I once said that I think advice is the best of philosophy. I said this for two reasons. The first is the reason that we have here – even our most intense study of ourselves and the world cannot give us ethical knowledge, but can only give us ethical clues and guidelines – ethical advice. I suspect that the same is true of physical studies, that perhaps there are alternative possible world that are just as powerful as or worlds, and thereby equivalent for life and civilization. The translation of philosophy that I have most often heard is that it is 'love of wisdom'. It seems important to me that the translation is wisdom and not something like knowledge or righteousness or happiness, or anything in between. This appears to me to be because even the best of our studies of all of these only equates to advice – not proof. At least wisdom does not claim to be proof, or even the best of all possible things. Wisdom is not the good or the just, the powerful or the revealing itself, but is only a rough mountain path ambling in their general direction. It is not a direct route, and a specific piece of wisdom may be or may not be the best piece of wisdom for a certain situation. Advice does not tell you exactly what to do, because advice is not orders. Rather, advice is a guideline, it is a hopeful shout in your direction. It is explaining Zen by not explaining it.

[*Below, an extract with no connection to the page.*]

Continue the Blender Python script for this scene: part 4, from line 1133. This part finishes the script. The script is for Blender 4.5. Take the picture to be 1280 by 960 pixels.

In ethics, wisdom and advice are the best we've got. I know of no way to prove something in ethics to somebody who does not agree with you in at least one point – and so ethics, I strongly suspect, is not ever absolute. There is always another logic that allows the forbidden. The question is rather the world allows the forbidden action or not, and because the limits of the world are not in the world, we do not know the limits of the world.